#### Goal
The records underneath are to be repeated exactly, with the pictures left out.

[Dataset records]
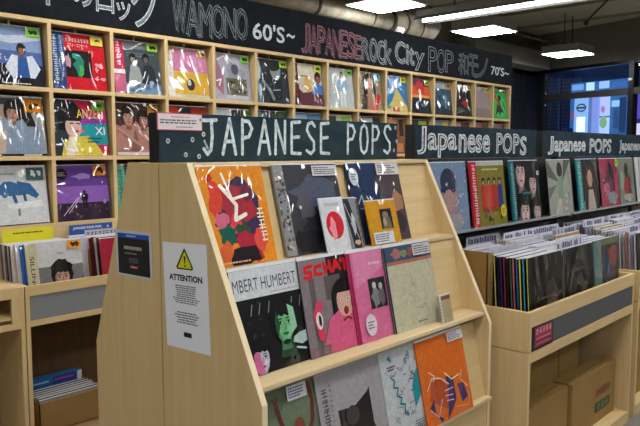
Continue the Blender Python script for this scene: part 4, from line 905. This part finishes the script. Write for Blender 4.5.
for i, (n, c) in enumerate(zip(names, cols)):
    slim('record_sleeve', n + ' spine in the row of spines at the near corner of the bin', (2.694-.003*(i % 2), 1.306+i*.0150, ZB), ('18181C', '2A1C14', '20242C')[i % 3], c, 4, h=.322-.002*(i % 3), w=.325, t=.0085)
# protos for the rows behind
protos = []
for i, (b, s_) in enumerate([('C4C0D0', 'D0CCD8'), ('B8B8C8', '70707C'), ('D8D4DC', 'A09080'), ('A8A4B4', '404858'), ('D0C8C0', 'B06048'), ('C8CCD8', 'E0E0E8')]):
    protos.append((b, s_))
made = {}
def filler(i, loc, lean, group, label, h):
    key = (i % 6, h)
    if key in made:
        c = copy_tree(made[key]); c.location = loc; c.rotation_euler = (-math.radians(lean), 0, 0); c['label'] = label; c['group'] = group
        return c
    b, s_ = protos[i % 6]
    o = slim('record_sleeve', label, loc, b, s_, lean, group, h=h); made[key] = o
    return o
n = 0
for (x, y0, cnt, step, g, l) in ((3.062, 1.306, 25, .0162, 'records filed in the middle column of the near bin', 'record filed edge-up in the middle column of the near bin'),
        (3.422, 1.306, 25, .0162, 'records filed in the right column of the near bin', 'record filed edge-up in the right column of the near bin'),
        (2.70, 1.496, 14, .0160, 'records filed behind the coloured spines', 'record filed edge-up behind the coloured spines of the near bin'),
        (3.98, 1.272, 25, .0170, 'records filed in the left column of the far bin', 'record filed edge-up in the left column of the far bin'),
        (4.36, 1.272, 25, .0170, 'records filed in the middle column of the far bin', 'record filed edge-up in the middle column of the far bin'),
        (4.76, 1.272, 25, .0170, 'records filed in the right column of the far bin', 'record filed edge-up in the right column of the far bin'),
        (5.30, 1.272, 10, .0170, 'records filed in the last bin at the right', 'record filed edge-up in the last bin at the right edge')):
    for i in range(cnt):
        filler(R.randrange(6), (x+R.uniform(-.006, .008), y0+i*step, ZB), 4, g, l, R.choice([.312, .318, .324]) + (.022 if i > 13 else 0))
# cardboard box of records near the left panel of the bin
bx = empty('cardboard_box', (2.628, 1.455, ZB), 'brown cardboard box standing in the bin beside the central rack', 'box')
MB().box(0, 0, 0, .052, .004, .335, CARD).box(0, 0, 0, .004, .25, .335, CARD).box(.048, 0, 0, .052, .25, .335, CARD).box(0, .246, 0, .052, .25, .335, CARD).box(0, 0, 0, .052, .25, .004, CARD).build('body', bx)
# divider cards
def idx(x, y, w, h, z, label, c='C8C8DC', ink='505268', seed=1):
    o = empty('divider_card', (x, y, ZB), label, 'divider card', rx=-math.radians(4))
    MB().box(0, -.0015, 0, w, 0, z+h-ZB, plain(c, .4)).build('card', o)
    f = Face(w, 1, -.0018, plain); f.h = 1
    zt = z+h-ZB
    q = random.Random(seed); u = .04
    while u < .9:
        l = q.uniform(.03, .09); f.r(u, zt-h*.8, u+l*.75, zt-h*q.uniform(.15, .35), ink); f.k -= .9; u += l if q.random() > .15 else l+.08
    f.build('lettering', o)
    return o
idx(3.05, 1.314, .31, .05, 1.03, 'pale lavender divider card standing out of the middle bin front', seed=2)
idx(2.69, 1.462, .32, .04, 1.03, 'grey divider card just behind the coloured spines', 'B0B0BC', 'A0A0AC', 3)
idx(2.80, 1.640, .32, .045, 1.045, 'lettered divider card below the frosty blue record', seed=4)
idx(3.09, 1.600, .32, .045, 1.045, 'lettered divider card in middle of near bin, below red uniformed group', seed=5)
idx(3.41, 1.600, .32, .045, 1.045, 'lettered divider card below the four faces record', seed=6)
idx(3.425, 1.500, .30, .045, 1.045, 'dark lettered divider card in the right column of the near bin', seed=7, c='B4B4C4')
idx(3.98, 1.560, .33, .045, 1.045, 'lettered divider card below the grey-white beams record', seed=8)
idx(4.36, 1.560, .33, .045, 1.045, 'lettered divider card below the long-haired girl record', seed=9)
idx(4.76, 1.560, .33, .045, 1.045, 'lettered divider card farthest right in the far bin', seed=10)
idx(3.98, 1.300, .33, .05, 1.03, 'large lettered divider card at the front left of the far bin', seed=11)
idx(4.36, 1.400, .33, .045, 1.04, 'lettered divider card mid-depth of the far bin', seed=12)
# coloured edges
slim('record_sleeve', 'record with red top edge among the white ones', (3.16, 1.586, ZB), 'C05040', 'C05040', 4, h=.332)
slim('record_sleeve', 'record in tan cardboard sleeve rising above its neighbours', (3.72-.3, 1.488, ZB), 'B89850', 'B89850', 4, h=.338)
slim('record_sleeve', 'record with tan top edge in the far bin', (3.99, 1.46, ZB), 'C0A060', 'C0A060', 4, h=.338)
slim('record_sleeve', 'black record sleeve at the front of the far bin', (3.985, 1.268, ZB), '1A1418', '401820', 3, h=.32)

# cardboard boxes on the lower shelf of the near bin
def cbox(x0, y0, w, d, h, label, marks=False, z=.061, tape=True):
    o = empty('cardboard_box', (x0, y0, z), label, 'box')
    MB().box(0, 0, 0, w, d, h, CARD).build('body', o, bevel=.003)
    MB().box(0, -.0005, h+.0003, w, d/2-.002, h+.004, CARD).box(0, d/2+.002, h+.0003, w, d, h+.004, CARD).build('flap', o)
    if tape: MB().box(w*.0+.004, d/2-.02, h+.0042, w-.004, d/2+.02, h+.005, noisy('8A6E3A', '9C8048', 3, .3, 'tape')).build('tape', o)
    if marks:
        f = Face(w, h, -.0012, plain); f.glyphs(.52, .50, .86, .66, 5, '7A3020', 3, .012).r(.5, .22, .86, .40, '1E4A34').glyphs(.54, .24, .82, .38, 3, '7C7840', 5, .012); f.build('printed_marks', o)
    return o
cbox(3.225, 1.305, .575, .1, .285, 'large cardboard box with red and green printing under the near bin', True, tape=False)
cbox(2.64, 1.32, .565, .09, .283, 'plain cardboard box left of the printed one under the near bin', tape=False)
for i, (x, w) in enumerate(((2.64, .36), (3.01, .34), (3.36, .25))):
    cbox(x, 1.435, w, .28, .50, ['tall cardboard box behind the plain one, leftmost under the bin', 'tall cardboard box in the middle of the rear row under the bin', 'tall cardboard box at the right end of the rear row'][i], tape=False)
cbox(4.0, 1.30, .5, .4, .5, 'cardboard box under the far bin at the right edge')

# ------------------------------------------------------------------ world and view
w = bpy.data.worlds.new('world'); SC.world = w; w.use_nodes = True
bg = w.node_tree.nodes['Background']; bg.inputs['Color'].default_value = (.13, .19, .33, 1); bg.inputs['Strength'].default_value = .8
vs = SC.view_settings; vs.view_transform = 'Standard'; vs.look = 'None'; vs.gamma = 1; vs.use_curve_mapping = False
vs.exposure = .22
bpy.context.view_layer.update()
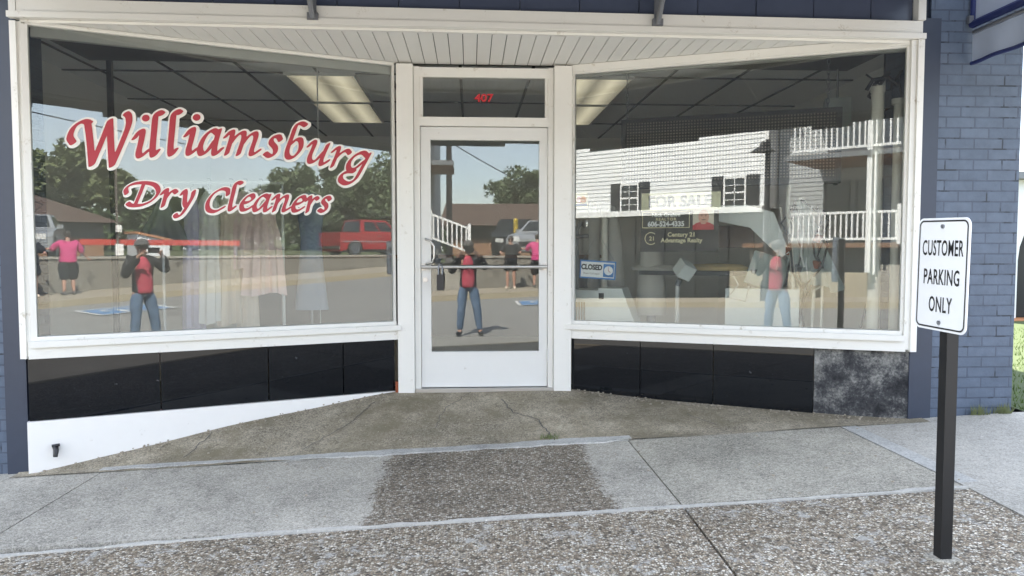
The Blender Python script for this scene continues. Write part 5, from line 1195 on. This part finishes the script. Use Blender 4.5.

#### Exercise answer
Continue the Blender Python script for this scene: part 4, from line 905. This part finishes the script. Write for Blender 4.5.
for i, (n, c) in enumerate(zip(names, cols)):
    slim('record_sleeve', n + ' spine in the row of spines at the near corner of the bin', (2.694-.003*(i % 2), 1.306+i*.0150, ZB), ('18181C', '2A1C14', '20242C')[i % 3], c, 4, h=.322-.002*(i % 3), w=.325, t=.0085)
# protos for the rows behind
protos = []
for i, (b, s_) in enumerate([('C4C0D0', 'D0CCD8'), ('B8B8C8', '70707C'), ('D8D4DC', 'A09080'), ('A8A4B4', '404858'), ('D0C8C0', 'B06048'), ('C8CCD8', 'E0E0E8')]):
    protos.append((b, s_))
made = {}
def filler(i, loc, lean, group, label, h):
    key = (i % 6, h)
    if key in made:
        c = copy_tree(made[key]); c.location = loc; c.rotation_euler = (-math.radians(lean), 0, 0); c['label'] = label; c['group'] = group
        return c
    b, s_ = protos[i % 6]
    o = slim('record_sleeve', label, loc, b, s_, lean, group, h=h); made[key] = o
    return o
n = 0
for (x, y0, cnt, step, g, l) in ((3.062, 1.306, 25, .0162, 'records filed in the middle column of the near bin', 'record filed edge-up in the middle column of the near bin'),
        (3.422, 1.306, 25, .0162, 'records filed in the right column of the near bin', 'record filed edge-up in the right column of the near bin'),
        (2.70, 1.496, 14, .0160, 'records filed behind the coloured spines', 'record filed edge-up behind the coloured spines of the near bin'),
        (3.98, 1.272, 25, .0170, 'records filed in the left column of the far bin', 'record filed edge-up in the left column of the far bin'),
        (4.36, 1.272, 25, .0170, 'records filed in the middle column of the far bin', 'record filed edge-up in the middle column of the far bin'),
        (4.76, 1.272, 25, .0170, 'records filed in the right column of the far bin', 'record filed edge-up in the right column of the far bin'),
        (5.30, 1.272, 10, .0170, 'records filed in the last bin at the right', 'record filed edge-up in the last bin at the right edge')):
    for i in range(cnt):
        filler(R.randrange(6), (x+R.uniform(-.006, .008), y0+i*step, ZB), 4, g, l, R.choice([.312, .318, .324]) + (.022 if i > 13 else 0))
# cardboard box of records near the left panel of the bin
bx = empty('cardboard_box', (2.628, 1.455, ZB), 'brown cardboard box standing in the bin beside the central rack', 'box')
MB().box(0, 0, 0, .052, .004, .335, CARD).box(0, 0, 0, .004, .25, .335, CARD).box(.048, 0, 0, .052, .25, .335, CARD).box(0, .246, 0, .052, .25, .335, CARD).box(0, 0, 0, .052, .25, .004, CARD).build('body', bx)
# divider cards
def idx(x, y, w, h, z, label, c='C8C8DC', ink='505268', seed=1):
    o = empty('divider_card', (x, y, ZB), label, 'divider card', rx=-math.radians(4))
    MB().box(0, -.0015, 0, w, 0, z+h-ZB, plain(c, .4)).build('card', o)
    f = Face(w, 1, -.0018, plain); f.h = 1
    zt = z+h-ZB
    q = random.Random(seed); u = .04
    while u < .9:
        l = q.uniform(.03, .09); f.r(u, zt-h*.8, u+l*.75, zt-h*q.uniform(.15, .35), ink); f.k -= .9; u += l if q.random() > .15 else l+.08
    f.build('lettering', o)
    return o
idx(3.05, 1.314, .31, .05, 1.03, 'pale lavender divider card standing out of the middle bin front', seed=2)
idx(2.69, 1.462, .32, .04, 1.03, 'grey divider card just behind the coloured spines', 'B0B0BC', 'A0A0AC', 3)
idx(2.80, 1.640, .32, .045, 1.045, 'lettered divider card below the frosty blue record', seed=4)
idx(3.09, 1.600, .32, .045, 1.045, 'lettered divider card in middle of near bin, below red uniformed group', seed=5)
idx(3.41, 1.600, .32, .045, 1.045, 'lettered divider card below the four faces record', seed=6)
idx(3.425, 1.500, .30, .045, 1.045, 'dark lettered divider card in the right column of the near bin', seed=7, c='B4B4C4')
idx(3.98, 1.560, .33, .045, 1.045, 'lettered divider card below the grey-white beams record', seed=8)
idx(4.36, 1.560, .33, .045, 1.045, 'lettered divider card below the long-haired girl record', seed=9)
idx(4.76, 1.560, .33, .045, 1.045, 'lettered divider card farthest right in the far bin', seed=10)
idx(3.98, 1.300, .33, .05, 1.03, 'large lettered divider card at the front left of the far bin', seed=11)
idx(4.36, 1.400, .33, .045, 1.04, 'lettered divider card mid-depth of the far bin', seed=12)
# coloured edges
slim('record_sleeve', 'record with red top edge among the white ones', (3.16, 1.586, ZB), 'C05040', 'C05040', 4, h=.332)
slim('record_sleeve', 'record in tan cardboard sleeve rising above its neighbours', (3.72-.3, 1.488, ZB), 'B89850', 'B89850', 4, h=.338)
slim('record_sleeve', 'record with tan top edge in the far bin', (3.99, 1.46, ZB), 'C0A060', 'C0A060', 4, h=.338)
slim('record_sleeve', 'black record sleeve at the front of the far bin', (3.985, 1.268, ZB), '1A1418', '401820', 3, h=.32)

# cardboard boxes on the lower shelf of the near bin
def cbox(x0, y0, w, d, h, label, marks=False, z=.061, tape=True):
    o = empty('cardboard_box', (x0, y0, z), label, 'box')
    MB().box(0, 0, 0, w, d, h, CARD).build('body', o, bevel=.003)
    MB().box(0, -.0005, h+.0003, w, d/2-.002, h+.004, CARD).box(0, d/2+.002, h+.0003, w, d, h+.004, CARD).build('flap', o)
    if tape: MB().box(w*.0+.004, d/2-.02, h+.0042, w-.004, d/2+.02, h+.005, noisy('8A6E3A', '9C8048', 3, .3, 'tape')).build('tape', o)
    if marks:
        f = Face(w, h, -.0012, plain); f.glyphs(.52, .50, .86, .66, 5, '7A3020', 3, .012).r(.5, .22, .86, .40, '1E4A34').glyphs(.54, .24, .82, .38, 3, '7C7840', 5, .012); f.build('printed_marks', o)
    return o
cbox(3.225, 1.305, .575, .1, .285, 'large cardboard box with red and green printing under the near bin', True, tape=False)
cbox(2.64, 1.32, .565, .09, .283, 'plain cardboard box left of the printed one under the near bin', tape=False)
for i, (x, w) in enumerate(((2.64, .36), (3.01, .34), (3.36, .25))):
    cbox(x, 1.435, w, .28, .50, ['tall cardboard box behind the plain one, leftmost under the bin', 'tall cardboard box in the middle of the rear row under the bin', 'tall cardboard box at the right end of the rear row'][i], tape=False)
cbox(4.0, 1.30, .5, .4, .5, 'cardboard box under the far bin at the right edge')

# ------------------------------------------------------------------ world and view
w = bpy.data.worlds.new('world'); SC.world = w; w.use_nodes = True
bg = w.node_tree.nodes['Background']; bg.inputs['Color'].default_value = (.13, .19, .33, 1); bg.inputs['Strength'].default_value = .8
vs = SC.view_settings; vs.view_transform = 'Standard'; vs.look = 'None'; vs.gamma = 1; vs.use_curve_mapping = False
vs.exposure = .22
bpy.context.view_layer.update()
The Blender Python script for this scene continues. Write part 5, from line 1195 on. This part finishes the script. Use Blender 4.5.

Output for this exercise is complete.